We have Mr Bread Bun man who insists throwing stale bread buns over the fence

Mr Quasimodo who complains about "the bells the bells". His sense of smell is so acute that he can smell the school bin from his house (it's 127 metres from his property) he takes great delight in ringing up the district office and complaining about the rotting prawns in the bin after Christmas (he put them there)

Mrs Mangle who insists on ringing up the front office to complain about the students parking their cars in "HER" street and demanding that "We do something" This is the same lady who rang up and complained to Principal Skinner about the ribbons and deflated balloons. Skinners answer to that is "Willy can you do something about that?" this despite the fact that it was not on Skool property and was across the road.

This brings me to the story of Mr Video Man and Principal Skinner
Mr Video Man lives in a shed that is close to the Skool fence near the Industrial Arts block, you know industrial arts their the ones not practiced any more. Lovely big workshop facilities unused because people have swallowed the idea that a Trade is something to look down on and without a University education your life is incomplete. I digress.

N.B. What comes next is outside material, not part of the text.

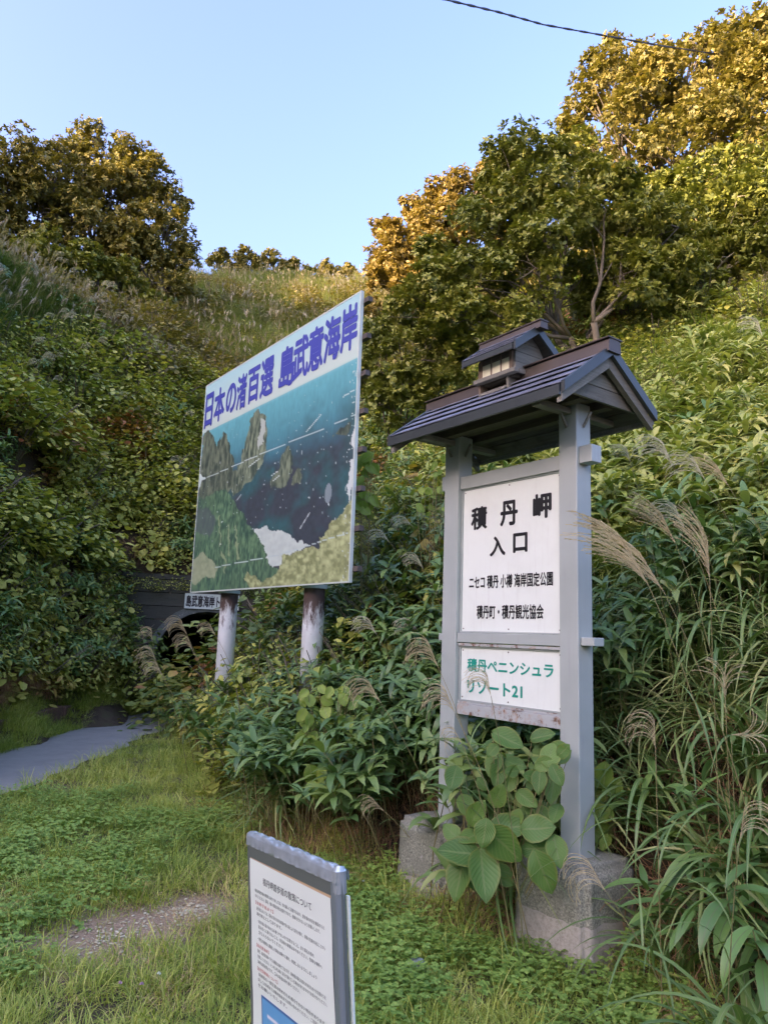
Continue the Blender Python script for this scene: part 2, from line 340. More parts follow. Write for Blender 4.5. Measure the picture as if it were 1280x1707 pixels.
# ------------------------------------------------------------------ terrain
COLS = {  # azimuth (deg, + right): (horizontal distance, height)
 -180: [(0, 0), (60, 2), (160, 2)],
 -145: [(0, 0), (8, 0), (20, 5), (32, 16), (60, 16), (160, 12)],
 -112: [(0, 0), (5.5, 0), (5.7, .35), (14, 4), (31, 19.3), (60, 19), (160, 20)],  # unseen left ridge, crest heights shaped to shade all but the treetops
 -96: [(0, 0), (5.2, 0), (5.4, .35), (8, 2.5), (14, 6), (35, 22), (60, 22), (160, 24)],
 -84: [(0, 0), (5.1, 0), (5.3, .35), (8, 3), (14, 7), (25, 14), (41, 27.2), (60, 29), (160, 30)],
 -67: [(0, 0), (5.5, 0), (5.7, .35), (8, 3), (12, 6.5), (18, 10), (30, 18), (60, 46.5), (110, 40), (160, 40)],
 -40: [(0, 0), (7.9, 0), (8.1, .35), (10, 3), (14, 7.5), (18, 11.2), (24, 12.5), (40, 20), (60, 34), (110, 40), (160, 40)],
 -27.9: [(0, 0), (11.1, 0), (11.3, .36), (12.2, 1.2), (13.5, 3.0), (15, 4.3), (17, 6.5), (19.5, 9.1), (22, 10.9), (25, 11.2), (30, 13), (40, 18), (60, 26), (110, 40), (160, 40)],
 -22.9: [(0, 0), (13.0, 0), (13.2, .36), (14, 1.2), (15.5, 3.2), (17, 4.9), (19, 7.0), (21.5, 9.6), (24, 10.2), (30, 13), (40, 18), (60, 28), (110, 39), (160, 39)],
 -17.9: [(0, 0), (15.1, 0), (15.7, 2.6), (17, 3.9), (19, 6.2), (22, 8.8), (25, 10.6), (32, 14.6), (45, 21.8), (60, 29.6), (110, 38), (160, 38)],
 -13.5: [(0, 0), (12, 0), (15.5, .05), (15.9, 2.5), (18, 4.4), (21, 7.0), (25, 10.1), (32, 14.5), (45, 21.9), (60, 30.0), (70, 30.5), (110, 36), (160, 36)],
 -8.5: [(0, 0), (7, 0), (8, .2), (10, .7), (12, 1.4), (14, 2.4), (17, 4.3), (21, 6.8), (26, 10.1), (34, 15.2), (46, 22.6), (60, 30.4), (70, 31), (110, 36), (160, 36)],
 -2: [(0, 0), (5.6, 0), (7, .35), (9, 1.0), (11, 1.9), (14, 3.4), (18, 5.8), (24, 9.5), (34, 15.5), (46, 23), (58, 29.8), (70, 31), (110, 36), (160, 36)],
 2.75: [(0, 0), (4.9, 0), (6, .4), (8, 1.7), (10, 2.7), (13, 4.2), (17, 6.5), (23, 10.2), (32, 15.6), (45, 23), (60, 30.5), (70, 31), (110, 36), (160, 36)],
 12: [(0, 0), (4.4, 0), (5.2, .45), (6.5, 1.4), (8, 2.1), (10, 3.2), (12.5, 4.9), (14, 6.4), (18, 9.5), (25, 13.5), (40, 22), (60, 30), (110, 36), (160, 36)],
 16.5: [(0, 0), (4.25, 0), (5, .6), (6.2, 1.7), (8, 2.5), (10, 3.6), (12, 5.0), (13.5, 6.2), (18, 9.8), (25, 14), (40, 22), (60, 30), (110, 36), (160, 36)],
 20.8: [(0, 0), (4.0, 0), (4.7, .6), (6, 1.8), (8, 2.7), (10, 4.0), (12, 5.5), (14, 7.0), (18, 10.5), (25, 14.5), (40, 22), (60, 30), (110, 36), (160, 36)],
 27.9: [(0, 0), (3.3, 0), (4, .55), (5.2, 1.6), (7, 2.4), (9, 3.6), (11, 5.0), (13.5, 6.8), (18, 10.1), (25, 14), (40, 22), (60, 30), (110, 36), (160, 36)],
 60: [(0, 0), (2.6, 0), (3.3, .6), (5, 1.9), (8, 3.2), (14, 4.5), (40, 7), (160, 9)],  # out of view, kept low so sky light reaches the left bank
 100: [(0, 0), (3, 0), (5, 1), (10, 2), (30, 3.5), (160, 4)],
 150: [(0, 0), (8, 0), (20, 1), (60, 4), (160, 4)],
 180: [(0, 0), (60, 2), (160, 2)]}
AZK = sorted(COLS)
def base_height(x, y):
    x = np.asarray(x, float); y = np.asarray(y, float)
    az = np.degrees(np.arctan2(x, y)); r = np.hypot(x, y)
    tab = np.array([np.interp(r, [p[0] for p in COLS[a]], [p[1] for p in COLS[a]]) for a in AZK])
    i = np.clip(np.searchsorted(AZK, az, side='right') - 1, 0, len(AZK) - 2)
    k = np.array(AZK, float); t = (az - k[i]) / (k[i + 1] - k[i])
    n = np.arange(x.size).reshape(x.shape)
    f = tab.reshape(len(AZK), -1); z0 = f[i.ravel(), n.ravel()].reshape(x.shape); z1 = f[(i + 1).ravel(), n.ravel()].reshape(x.shape)
    return z0 * (1 - t) + z1 * t
def height(x, y):
    x = np.atleast_1d(np.asarray(x, float)); y = np.atleast_1d(np.asarray(y, float))
    h = base_height(x, y); r = np.hypot(x, y)
    slope = np.clip(h / 2.0, 0, 1); amp = .008 + slope * np.clip(r / 40, .12, .9)
    return h + (fbm(x * .5, y * .5, 3) - .5) * amp * np.where(x > 1.5, 1.5, 2.6) + (fbm(x * 1.1, y * 1.1, 33) - .5) * amp * np.where(x > 1.5, .7, 1.3) + (fbm(x * 2.2, y * 2.2, 9) - .5) * .05 * (1 + slope) * (h > .01)
def tun_uv(x, y):
    dx, dy = x + 3.55, y - 15.5; c, s = math.cos(R_(14)), math.sin(R_(14)); return dx * c + dy * s, -dx * s + dy * c
_height0 = height
def height(x, y):
    x = np.atleast_1d(np.asarray(x, float)); y = np.atleast_1d(np.asarray(y, float)); h = _height0(x, y); u, v = tun_uv(x, y)
    front = (v < .14) & (v > -7) & (np.abs(u) < 2.6); cap = np.where(u > 0, np.maximum(0, u - .75) * 2.6, np.maximum(0, -u - 1.2) * 2.0) + .02 + np.maximum(0, -v - 5.5) * 2
    h = np.where(front, np.minimum(h, cap), h)
    back = (v >= .14) & (v < 5) & (np.abs(u) < 2.6); return np.where(back, np.maximum(h, 2.62 + .55 * v), h)
def hz(x, y): return float(height([x], [y])[0])

BARE = [(-1.36, 4.20, .40, .40), (-1.02, 4.62, .28, .24), (-1.95, 3.86, .18, .16), (-.62, 5.1, .16, .12)]
M['ground'] = mat_ground()
azs = np.concatenate([np.arange(-180, -44, 3.0), np.arange(-44, 44, .45), np.arange(44, 180, 3.0)])
rs = np.concatenate([np.linspace(0.05, 4, 24), np.geomspace(4.15, 160, 150)])
AA, RR = np.meshgrid(np.radians(azs), rs, indexing='ij')
gx, gy = RR * np.sin(AA), RR * np.cos(AA); gz = height(gx.ravel(), gy.ravel()).reshape(gx.shape)
V = np.stack([gx, gy, gz], -1).reshape(-1, 3); na, nr = gx.shape
ii, jj = np.meshgrid(np.arange(na), np.arange(nr - 1), indexing='ij'); i2 = (ii + 1) % na
Fq = np.stack([ii * nr + jj, ii * nr + jj + 1, i2 * nr + jj + 1, i2 * nr + jj], -1).reshape(-1, 4)
_u, _v = tun_uv(V[:, 0], V[:, 1]); _hole = (np.abs(_u) < 1.45) & (_v > -.35) & (_v < .6)      # the mouth of the tunnel
Fq = Fq[~(_hole[Fq].all(axis=1) & (V[:, 2][Fq].min(axis=1) < 1))]
ground = link('ground', np_mesh('ground', V, Fq[:, ::-1], M['ground'], smooth=True)); tag(ground, kind='structure')

# asphalt path to the tunnel
M['asphalt'] = mat_asphalt()
pathc = [(-5.6, -2), (-4.9, 2), (-4.45, 5), (-4.02, 8), (-3.98, 10), (-4.05, 11.5), (-3.95, 13.5), (-3.62, 15.6), (-3.0, 19)]
mb = MB(); L = []
for i in range(len(pathc) - 1):
    (x0, y0), (x1, y1) = pathc[i], pathc[i + 1]
    for k in range(8): t = k / 8; L.append((x0 + (x1 - x0) * t, y0 + (y1 - y0) * t))
pv = []
for i, (x, y) in enumerate(L):
    w = .62 + .05 * math.sin(i * 1.7) + .03 * math.sin(i * .6 + 1)
    for s in (-1, -.33, .33, 1):
        px = x + s * w; pv.append((px, y, hz(px, y) * .0 + .03 + (.0 if abs(s) < 1 else -.012)))
mb.add(pv, [(i * 4 + j, i * 4 + j + 1, i * 4 + j + 5, i * 4 + j + 4) for i in range(len(L) - 1) for j in range(3)])
path = mb.build('path', M['asphalt'], smooth=True); tag(path, kind='structure')

# ------------------------------------------------------------------ kerb wall along the far side of the path
M['kerb'] = plain('dark_reddish_masonry', (.14, .075, .06), .9, n=(6, .5, 1.6))
kroot = empty('retaining_kerb', (-5.1, 12, 0)); tag(kroot, 'low dark reddish brown stone kerb along the far side of the path', 'kerb')
y = 6.0; k = 0
while y < 14.9:
    ln = random.uniform(.42, .62); xx = -5.13 + .02 * math.sin(y) + (.03 * (y - 10)) * .3
    b = MB(); b.box(-.14, .10, -ln / 2 + .012, ln / 2 - .012, -.1, .34 + random.uniform(-.02, .02))
    b.build('stone', M['kerb'], kroot, bevel=.02, loc=(xx + .1 + random.uniform(-.015, .015) + 5.1, y + ln / 2 - 12, 0), rot=(0, 0, random.uniform(-.03, .03)))
    y += ln

# ------------------------------------------------------------------ text
def text_mesh(s, w=None, h=None, bold=.0, mat=None, depth=.0012, name='lettering'):
    """flat letters, made bolder by stacking shifted copies a fraction of a millimetre apart; fitted to w x h, origin lower left"""
    c = bpy.data.curves.new('t', 'FONT'); c.body = s; c.size = 1
    o = bpy.data.objects.new('t', c); COL.objects.link(o); bpy.context.view_layer.update()
    me = bpy.data.meshes.new_from_object(o.evaluated_get(bpy.context.evaluated_depsgraph_get()))
    bpy.data.objects.remove(o); v = np.zeros(len(me.vertices) * 3); me.vertices.foreach_get('co', v); v = v.reshape(-1, 3)
    fs = [tuple(p.vertices) for p in me.polygons]; bpy.data.meshes.remove(me)
    lo, hi = v.min(0) - bold, v.max(0) + bold
    sx = w / (hi[0] - lo[0]) if w else None; sy = h / (hi[1] - lo[1]) if h else None
    sx = sx or sy; sy = sy or sx
    b = MB(); offs = [(0, 0)] + ([(math.cos(a) * bold, math.sin(a) * bold) for a in np.arange(8) * math.pi / 4] if bold else [])
    for i, (dx, dy) in enumerate(offs):
        b.add([((p[0] + dx - lo[0]) * sx, -depth - i * .00012, (p[1] + dy - lo[1]) * sy) for p in v], fs)
    return b.mesh(name, mat)
def char_text(s, parent, x0, x1, z0, z1, y, mat, bold=.03, wfrac=1.0, name='lettering'):
    o = link(name, text_mesh(s, x1 - x0, z1 - z0, bold, mat), parent, loc=(x0, y, z0)); return o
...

Willy is behind the Industrial Arts block picking up fallen branches, when he comes across Video cassettes not just any video cassettes but Anal Hetro Porn ( lets see how many hits this blog will get now) Anyway I picked them up and put them in a garbage bag and took them to Principal Skinner

Willy " Ive found this in the school grounds it's on the list of prohibited items." pushes bag towards Skinner
Skinner " Well what is it." reaching for the bag
Willy "Culture videos"
Skinner "Culture videos?" placing hand inside bag
Willy "yes you know porn!" with that Skinners face goes white and he removes his hand out of the bag and pushes the bag towards me
Skinner "Get rid of it!" in a terrifified voice.

Willy takes the bag and throws it in the dumpster. here endeth the lesson

though it makes you wonder as to why he was scared of the videos?